This summer, Cal Poly students orchestrated one of the largest civil engineering events on campus in more than a decade: the 2025 American Society of Civil Engineers (ASCE) student championships. Over four days, more than 400 competitors from across the country and beyond came together for contests that stretched from campus build sites to concrete canoe races on Lake Nacimiento.
From the cheers at the Timber-Strong build site to the smell of a lakeside crawfish boil, the weekend was the culmination of 18 months of planning, late nights and problem-solving for a 13-member student committee.
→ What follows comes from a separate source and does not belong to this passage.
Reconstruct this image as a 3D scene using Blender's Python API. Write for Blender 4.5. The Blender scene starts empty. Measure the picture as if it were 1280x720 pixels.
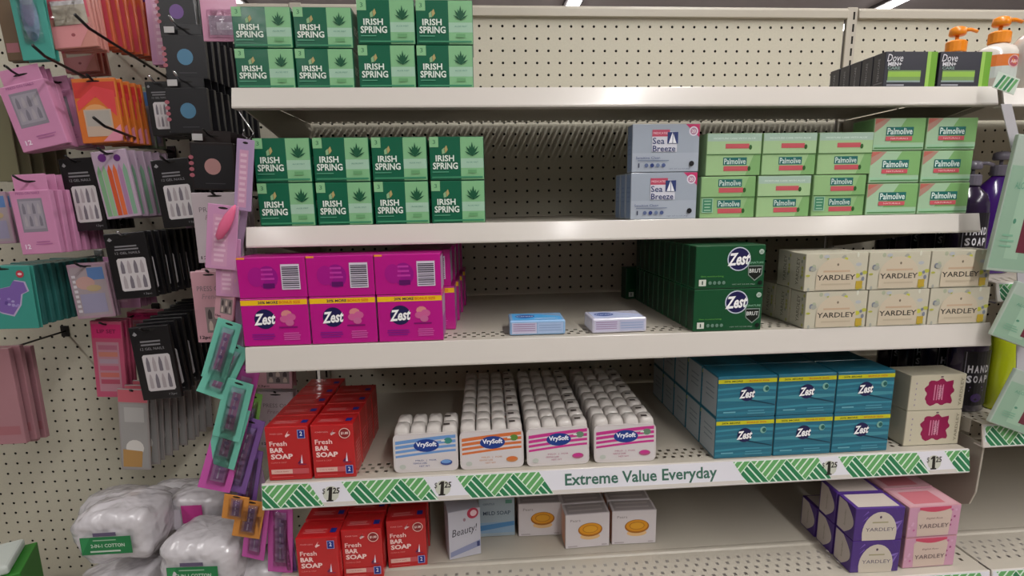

They had taken the lead on every detail — housing, transportation, safety, fundraising and personal touches like custom sticker trading — to make sure every guest felt welcome.
It began a year and a half earlier, when the group submitted a 26-page proposal to ASCE outlining why Cal Poly should host.

The Road to Race Day
Winning the bid was just the starting gun. The department and college made one thing clear: the event had to be entirely student-run. From that point, the committee operated like an event company in all but name, building timelines, coordinating transportation for competitors and drafting safety plans for official review.
Days were packed with sponsorship calls and site visits; nights ended in long meetings that fine-tuned the final pieces. In the final stretch, some members stayed awake for 45 of 46 hours to keep the schedule on track.
“Our No. 1 priority was the student experience,” said event chair and recent graduate Nick Mackechnie.
Fundraising became its own marathon, with the team quickly realizing they’d need far more than they first imagined. Support from industry partners — and extra generosity from sponsors — pushed them past their goal before the competition began.
By check-in day, they’d recruited about 50 volunteers from across campus. That afternoon, the first trailers rolled in with canoes strapped to the top, gear was unloaded into storage rooms and teams walked the sites where they’d soon compete.

A Weekend in Motion
On campus, Timber-Strong and surveying drew steady crowds as teams built and raced the clock. At Lake Nacimiento, the concrete canoe races felt as much like a festival as a contest: canoes eased into the water, classmates cheered from the shore, and Louisiana Tech hosted a crawfish boil with shrimp and crawfish flown in the night before.
The organizers layered in personal touches that set the tone. Sticker trading became the weekend’s icebreaker. With 54 designs created by committee member Vanessa Pham and delivered on a tight turnaround, teams arrived to a set and traded for the rest — meeting peers from across the country and beyond as they compared collections. “It encouraged everyone to meet new people,” Mackechnie said. “We had people coming from all over the world, and the stickers gave them an easy way to connect.”
Housing helped those connections grow. With competitors based in Poly Canyon Village, students moved to and from venues together, and room assignments paired people from different schools. Evenings turned the dorms into common ground, where conversations and new friendships carried past the day’s events.
“It really built those connections and a sense of camaraderie,” said Ryan Hanlon, a civil engineering senior who served as vice chair.

The Payoff
The weekend closed with a banquet off campus that brought competitors, advisers and supporters into one room. Stories from the races and builds circulated between tables, photos multiplied and applause for award winners lingered.
As the championships wound down, the committee knew the impact went beyond scores and medals. They had proven a student-run team could stage a national event — and do it well. Along the way, they built lasting skills in leadership and logistics.
For Hanlon, the most rewarding part was seeing how it all came together. “We weren’t just putting on a competition,” he said. “We were creating an experience people will remember.” The months of planning also pushed him personally. “I was under a lot of stress, but I learned how to handle it — and how to manage my time and lead my peers. Part of me will always be tied to this event.”
Mackechnie watched the committee grow from classmates he barely knew into people he relied on to pull off the biggest student-run event at Cal Poly in years. Saying goodbye, he admitted, was tough. “Goodbyes will be hard to get over, but I’ll stay in touch. I know the show will go on without me, and now I can just be their friend without the work stuff.”
As the last awards were handed out, Mackechnie thought about everything the team had put into the event. “We worked so hard for this,” he said. “Knowing people are leaving with great memories — that’s what matters.”